Meteen daarop peripateerde het taalkundig genie over haar jongste ervaring: dat ze niet goed weet of ze leeft of dat ze in een lange droom zit. Ze hoopt het eerste, maar het tweede geeft aan dat er een schrijver in haar broedt. Sterker nog, afgelopen weekend schreef ze in anderhalf uur twee boeken.
Ik ben trots dat ze met fragmenten daaruit hier op deze blog debuteert. Eerst een exclusieve voorpublicatie uit Het verhaal van prinsesia:

(…) Die prins noemde prins Roevus.
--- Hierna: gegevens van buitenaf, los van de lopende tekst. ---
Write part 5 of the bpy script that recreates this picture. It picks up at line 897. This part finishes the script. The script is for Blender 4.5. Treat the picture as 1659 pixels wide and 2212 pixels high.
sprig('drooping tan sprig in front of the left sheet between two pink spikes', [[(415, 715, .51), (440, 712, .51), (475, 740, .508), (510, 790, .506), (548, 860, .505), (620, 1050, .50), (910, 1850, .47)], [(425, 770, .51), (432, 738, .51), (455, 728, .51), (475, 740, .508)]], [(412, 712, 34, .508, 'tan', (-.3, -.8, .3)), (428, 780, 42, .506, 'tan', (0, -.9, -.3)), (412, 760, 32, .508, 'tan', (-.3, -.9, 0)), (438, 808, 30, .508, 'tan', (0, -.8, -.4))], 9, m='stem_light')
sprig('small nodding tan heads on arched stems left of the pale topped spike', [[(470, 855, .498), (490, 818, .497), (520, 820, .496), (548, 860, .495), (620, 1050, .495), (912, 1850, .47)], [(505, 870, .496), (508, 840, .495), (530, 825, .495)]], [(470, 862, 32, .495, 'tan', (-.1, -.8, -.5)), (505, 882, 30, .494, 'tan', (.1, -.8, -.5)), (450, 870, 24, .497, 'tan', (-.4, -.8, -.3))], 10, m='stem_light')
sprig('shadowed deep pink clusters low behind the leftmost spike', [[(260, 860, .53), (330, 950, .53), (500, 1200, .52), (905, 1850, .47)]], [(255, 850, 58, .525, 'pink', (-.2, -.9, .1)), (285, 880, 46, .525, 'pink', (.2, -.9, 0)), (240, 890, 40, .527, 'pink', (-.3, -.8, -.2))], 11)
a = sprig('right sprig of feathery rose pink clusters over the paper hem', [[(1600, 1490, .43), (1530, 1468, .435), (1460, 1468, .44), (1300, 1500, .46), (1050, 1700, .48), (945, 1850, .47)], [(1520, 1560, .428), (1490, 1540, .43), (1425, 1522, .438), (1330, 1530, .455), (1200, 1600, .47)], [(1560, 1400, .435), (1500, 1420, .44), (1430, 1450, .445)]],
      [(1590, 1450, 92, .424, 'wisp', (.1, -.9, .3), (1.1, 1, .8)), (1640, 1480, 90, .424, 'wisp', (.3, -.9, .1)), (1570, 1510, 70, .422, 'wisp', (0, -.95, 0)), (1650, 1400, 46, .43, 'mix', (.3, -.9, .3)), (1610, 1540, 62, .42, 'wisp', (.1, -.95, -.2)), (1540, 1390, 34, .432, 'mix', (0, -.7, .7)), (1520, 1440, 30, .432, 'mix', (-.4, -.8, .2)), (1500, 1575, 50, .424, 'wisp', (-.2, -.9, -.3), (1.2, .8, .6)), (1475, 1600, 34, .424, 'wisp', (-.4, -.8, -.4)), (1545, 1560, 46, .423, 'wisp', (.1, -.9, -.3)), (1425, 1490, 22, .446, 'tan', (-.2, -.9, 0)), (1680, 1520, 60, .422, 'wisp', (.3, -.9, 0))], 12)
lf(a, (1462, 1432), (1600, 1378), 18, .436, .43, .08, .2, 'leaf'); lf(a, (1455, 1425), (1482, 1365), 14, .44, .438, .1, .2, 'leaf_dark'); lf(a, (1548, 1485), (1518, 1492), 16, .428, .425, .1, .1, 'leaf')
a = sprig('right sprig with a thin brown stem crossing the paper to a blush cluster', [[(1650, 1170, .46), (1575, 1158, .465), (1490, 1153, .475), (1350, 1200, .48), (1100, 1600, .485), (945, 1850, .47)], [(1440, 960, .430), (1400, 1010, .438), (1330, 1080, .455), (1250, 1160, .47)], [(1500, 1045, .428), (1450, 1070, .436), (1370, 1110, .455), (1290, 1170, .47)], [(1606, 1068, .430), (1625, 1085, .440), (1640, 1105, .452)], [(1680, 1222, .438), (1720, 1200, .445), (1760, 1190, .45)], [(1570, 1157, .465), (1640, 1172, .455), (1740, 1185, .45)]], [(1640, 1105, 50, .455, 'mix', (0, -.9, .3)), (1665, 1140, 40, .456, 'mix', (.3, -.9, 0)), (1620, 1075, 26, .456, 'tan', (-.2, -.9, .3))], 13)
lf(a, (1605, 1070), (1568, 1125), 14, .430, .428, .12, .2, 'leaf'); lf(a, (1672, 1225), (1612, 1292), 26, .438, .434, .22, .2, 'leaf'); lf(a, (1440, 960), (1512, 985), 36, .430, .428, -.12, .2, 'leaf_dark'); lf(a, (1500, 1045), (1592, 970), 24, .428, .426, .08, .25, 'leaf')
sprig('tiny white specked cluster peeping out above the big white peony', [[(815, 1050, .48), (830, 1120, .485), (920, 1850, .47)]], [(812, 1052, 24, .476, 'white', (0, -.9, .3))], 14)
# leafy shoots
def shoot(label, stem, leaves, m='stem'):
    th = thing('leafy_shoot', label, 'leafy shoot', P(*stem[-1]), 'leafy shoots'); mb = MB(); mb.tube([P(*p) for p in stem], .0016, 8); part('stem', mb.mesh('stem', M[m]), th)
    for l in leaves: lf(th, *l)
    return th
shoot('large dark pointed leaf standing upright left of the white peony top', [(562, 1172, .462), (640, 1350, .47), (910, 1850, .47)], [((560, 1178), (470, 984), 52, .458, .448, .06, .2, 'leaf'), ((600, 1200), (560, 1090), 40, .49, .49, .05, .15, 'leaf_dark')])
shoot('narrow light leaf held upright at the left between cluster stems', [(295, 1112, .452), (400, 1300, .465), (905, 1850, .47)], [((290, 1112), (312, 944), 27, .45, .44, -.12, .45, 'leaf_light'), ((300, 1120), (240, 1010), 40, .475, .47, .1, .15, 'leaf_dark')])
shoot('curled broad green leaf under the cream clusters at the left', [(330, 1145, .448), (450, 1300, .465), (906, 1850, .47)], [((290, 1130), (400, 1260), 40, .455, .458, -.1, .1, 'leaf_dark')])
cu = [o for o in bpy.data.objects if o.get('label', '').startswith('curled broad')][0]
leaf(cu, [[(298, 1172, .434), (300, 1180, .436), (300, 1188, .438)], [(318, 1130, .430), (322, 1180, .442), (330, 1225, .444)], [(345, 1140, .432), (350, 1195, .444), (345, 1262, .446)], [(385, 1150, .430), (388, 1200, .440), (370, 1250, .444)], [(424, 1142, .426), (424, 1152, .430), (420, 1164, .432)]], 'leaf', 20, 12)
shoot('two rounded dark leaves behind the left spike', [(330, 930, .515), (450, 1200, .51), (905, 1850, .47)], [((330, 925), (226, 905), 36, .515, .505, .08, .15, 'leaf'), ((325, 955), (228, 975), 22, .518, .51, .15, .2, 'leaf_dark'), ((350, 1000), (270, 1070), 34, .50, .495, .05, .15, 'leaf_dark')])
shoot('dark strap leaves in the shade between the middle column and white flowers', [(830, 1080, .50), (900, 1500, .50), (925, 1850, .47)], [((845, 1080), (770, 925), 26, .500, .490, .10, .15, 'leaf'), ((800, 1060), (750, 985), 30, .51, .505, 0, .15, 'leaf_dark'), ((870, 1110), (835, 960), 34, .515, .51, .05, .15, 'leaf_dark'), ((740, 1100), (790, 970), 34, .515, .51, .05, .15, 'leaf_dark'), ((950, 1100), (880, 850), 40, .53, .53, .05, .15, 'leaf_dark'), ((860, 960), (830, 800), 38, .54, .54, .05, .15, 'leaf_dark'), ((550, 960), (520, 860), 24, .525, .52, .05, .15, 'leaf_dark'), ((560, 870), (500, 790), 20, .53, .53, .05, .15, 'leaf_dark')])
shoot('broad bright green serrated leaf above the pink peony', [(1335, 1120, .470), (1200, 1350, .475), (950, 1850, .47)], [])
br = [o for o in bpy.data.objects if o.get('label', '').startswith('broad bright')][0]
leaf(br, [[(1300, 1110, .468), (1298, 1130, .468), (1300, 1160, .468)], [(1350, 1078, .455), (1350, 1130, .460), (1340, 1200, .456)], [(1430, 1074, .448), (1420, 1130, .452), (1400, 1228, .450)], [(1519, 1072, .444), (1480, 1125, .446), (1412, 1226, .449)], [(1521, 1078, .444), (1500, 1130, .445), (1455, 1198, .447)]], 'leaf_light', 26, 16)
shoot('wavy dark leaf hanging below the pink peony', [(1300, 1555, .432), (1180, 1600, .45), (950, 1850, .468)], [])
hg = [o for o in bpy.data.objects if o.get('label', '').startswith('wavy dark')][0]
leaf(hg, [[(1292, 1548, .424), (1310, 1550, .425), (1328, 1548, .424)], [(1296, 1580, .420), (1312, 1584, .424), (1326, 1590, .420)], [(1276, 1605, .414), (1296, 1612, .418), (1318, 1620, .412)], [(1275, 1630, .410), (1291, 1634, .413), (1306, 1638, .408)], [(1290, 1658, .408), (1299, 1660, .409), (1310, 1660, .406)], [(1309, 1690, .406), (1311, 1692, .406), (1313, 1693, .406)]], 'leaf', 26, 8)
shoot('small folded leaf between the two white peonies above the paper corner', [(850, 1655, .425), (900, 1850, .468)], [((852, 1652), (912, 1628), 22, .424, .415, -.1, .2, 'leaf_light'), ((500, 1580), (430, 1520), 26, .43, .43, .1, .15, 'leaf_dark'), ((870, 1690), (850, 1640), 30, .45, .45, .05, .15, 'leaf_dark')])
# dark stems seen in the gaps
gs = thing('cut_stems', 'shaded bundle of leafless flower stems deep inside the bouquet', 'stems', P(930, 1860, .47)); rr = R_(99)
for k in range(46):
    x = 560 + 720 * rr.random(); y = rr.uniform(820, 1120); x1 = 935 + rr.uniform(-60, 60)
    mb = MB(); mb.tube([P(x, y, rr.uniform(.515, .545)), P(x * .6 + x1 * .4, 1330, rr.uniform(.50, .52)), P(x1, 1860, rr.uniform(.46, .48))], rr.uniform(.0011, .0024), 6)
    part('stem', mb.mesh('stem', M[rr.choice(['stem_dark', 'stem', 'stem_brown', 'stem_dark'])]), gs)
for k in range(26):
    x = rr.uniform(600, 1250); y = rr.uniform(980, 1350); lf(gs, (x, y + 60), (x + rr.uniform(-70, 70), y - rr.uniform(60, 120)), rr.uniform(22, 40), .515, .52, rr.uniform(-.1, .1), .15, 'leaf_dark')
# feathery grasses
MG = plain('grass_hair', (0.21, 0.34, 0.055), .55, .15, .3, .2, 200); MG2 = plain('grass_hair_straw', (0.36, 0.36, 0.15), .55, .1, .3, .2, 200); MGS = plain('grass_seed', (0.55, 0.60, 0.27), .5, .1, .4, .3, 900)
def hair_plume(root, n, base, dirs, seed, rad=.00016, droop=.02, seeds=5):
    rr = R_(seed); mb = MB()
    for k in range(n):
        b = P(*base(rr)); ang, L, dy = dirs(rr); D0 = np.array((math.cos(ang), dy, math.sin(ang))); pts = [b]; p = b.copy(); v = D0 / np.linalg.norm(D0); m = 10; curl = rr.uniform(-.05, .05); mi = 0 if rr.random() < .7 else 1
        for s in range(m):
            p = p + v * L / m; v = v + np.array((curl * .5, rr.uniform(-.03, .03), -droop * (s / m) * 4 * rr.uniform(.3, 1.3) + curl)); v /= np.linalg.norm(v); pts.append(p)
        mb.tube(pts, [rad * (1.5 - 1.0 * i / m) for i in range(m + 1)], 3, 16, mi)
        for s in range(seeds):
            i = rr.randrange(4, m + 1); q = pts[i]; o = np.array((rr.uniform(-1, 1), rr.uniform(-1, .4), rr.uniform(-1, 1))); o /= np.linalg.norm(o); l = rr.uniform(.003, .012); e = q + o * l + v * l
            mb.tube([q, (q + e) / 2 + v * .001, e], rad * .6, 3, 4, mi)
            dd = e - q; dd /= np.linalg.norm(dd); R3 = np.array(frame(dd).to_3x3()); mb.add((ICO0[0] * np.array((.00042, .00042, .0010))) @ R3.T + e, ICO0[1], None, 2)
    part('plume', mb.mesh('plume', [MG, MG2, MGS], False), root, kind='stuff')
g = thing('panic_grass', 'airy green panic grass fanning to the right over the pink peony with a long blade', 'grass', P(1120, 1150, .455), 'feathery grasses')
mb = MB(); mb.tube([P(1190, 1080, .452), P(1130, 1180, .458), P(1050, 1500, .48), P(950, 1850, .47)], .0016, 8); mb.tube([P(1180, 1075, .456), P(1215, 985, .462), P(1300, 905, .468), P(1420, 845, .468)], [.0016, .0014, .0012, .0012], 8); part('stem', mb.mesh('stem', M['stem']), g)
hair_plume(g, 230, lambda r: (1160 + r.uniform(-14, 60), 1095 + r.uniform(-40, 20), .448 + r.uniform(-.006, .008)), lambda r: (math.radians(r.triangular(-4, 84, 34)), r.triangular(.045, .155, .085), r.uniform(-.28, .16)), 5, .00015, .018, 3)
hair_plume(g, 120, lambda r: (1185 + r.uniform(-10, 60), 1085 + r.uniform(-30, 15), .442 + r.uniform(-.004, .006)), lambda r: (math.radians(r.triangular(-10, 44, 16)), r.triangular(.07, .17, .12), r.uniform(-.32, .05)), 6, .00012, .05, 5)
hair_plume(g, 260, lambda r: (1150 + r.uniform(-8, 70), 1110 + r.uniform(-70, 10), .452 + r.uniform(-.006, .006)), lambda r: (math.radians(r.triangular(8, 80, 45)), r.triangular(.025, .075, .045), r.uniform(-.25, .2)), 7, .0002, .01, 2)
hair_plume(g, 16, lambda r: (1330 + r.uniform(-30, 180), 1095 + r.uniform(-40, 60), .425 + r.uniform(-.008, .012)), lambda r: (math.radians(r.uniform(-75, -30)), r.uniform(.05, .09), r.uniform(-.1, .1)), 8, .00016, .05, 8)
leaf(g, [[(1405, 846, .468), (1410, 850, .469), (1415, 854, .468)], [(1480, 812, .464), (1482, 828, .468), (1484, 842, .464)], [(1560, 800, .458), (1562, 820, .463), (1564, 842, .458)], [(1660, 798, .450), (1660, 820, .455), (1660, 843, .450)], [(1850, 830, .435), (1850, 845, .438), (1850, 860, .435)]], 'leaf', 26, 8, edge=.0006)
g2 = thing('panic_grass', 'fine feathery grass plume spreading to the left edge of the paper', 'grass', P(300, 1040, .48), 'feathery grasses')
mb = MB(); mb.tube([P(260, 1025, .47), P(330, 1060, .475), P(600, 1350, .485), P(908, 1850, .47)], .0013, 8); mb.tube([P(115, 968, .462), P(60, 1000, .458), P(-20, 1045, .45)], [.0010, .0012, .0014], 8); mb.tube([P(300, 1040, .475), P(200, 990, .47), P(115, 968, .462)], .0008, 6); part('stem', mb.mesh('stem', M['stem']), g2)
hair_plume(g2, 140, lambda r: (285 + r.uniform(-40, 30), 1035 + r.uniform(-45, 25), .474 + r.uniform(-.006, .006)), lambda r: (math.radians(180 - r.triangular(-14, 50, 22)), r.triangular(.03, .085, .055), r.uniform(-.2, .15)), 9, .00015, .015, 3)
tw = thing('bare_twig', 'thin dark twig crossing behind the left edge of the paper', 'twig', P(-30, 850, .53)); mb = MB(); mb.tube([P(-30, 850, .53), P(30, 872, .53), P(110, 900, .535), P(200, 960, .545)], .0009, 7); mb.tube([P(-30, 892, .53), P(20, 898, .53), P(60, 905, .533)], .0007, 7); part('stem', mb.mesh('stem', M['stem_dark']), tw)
Iedereen wilde hem al zien. Maar dat kon niet. Want ze moeste van juf Flora gedult hebe. Maar ze wilden geen gedult hebe. Ze wilde alle vijf trouwe met de prins. En daarom riep ze alle vijf ik wil met de prins trouwe nee ik wil met de prins trouwe nee ik wil met de prins trouwe. En zo ging het maar door. Tot juf Flora zij stop prinsesen. (…)


En dan nu uit De paashaas en zijn gesmolte paaseiere:

De paashaas zag hoe de paaskloke zoekte naar chocolade. Maar ze vonde niks. Maar de paashaas hat een idee. Ik ga naar de kipe. En dan pak ik de eiere. Ik sgilder de eiere. En dan doe ik er een papiertje ront.


Misschien kan iemand literair agent Paul Sebes inseinen, die onlangs een achtjarige heeft gecontracteerd? Het taalkundig genie is net zeven, kan een radslag afronden in een loodrechte hoek, heeft verregaande ontologische inzichten over Jezus en leest de oeuvres van B. van Wijckmade en Annie M.G. Schmidt. En natuurlijk zou ze kunnen meedrijven op mijn internationale bekendheid.
Momenteel verricht ze research voor De paashaas komt (werktitel).
Eventueel kan Sebes, tegen een bescheiden meerpercentage, de gourmande mee in het pakket stoppen. Die is drie en leest en schrijft nog niet, maar doet iets veel rendabelers: ze imiteert die handelingen. Wel ziet ze weinig toekomst in het handwerk van haar zus en ze zeurt al weken om een computer.
Andere selling points aan de gourmande zijn haar blonde golvende haar en haar eis overal een zonnebril te dragen. Nog even en de Nederlandse literatuur heeft haar eigen Brigitte Bardot, zodat de echte zich definitief om bruine en witte hazen kan bekommeren.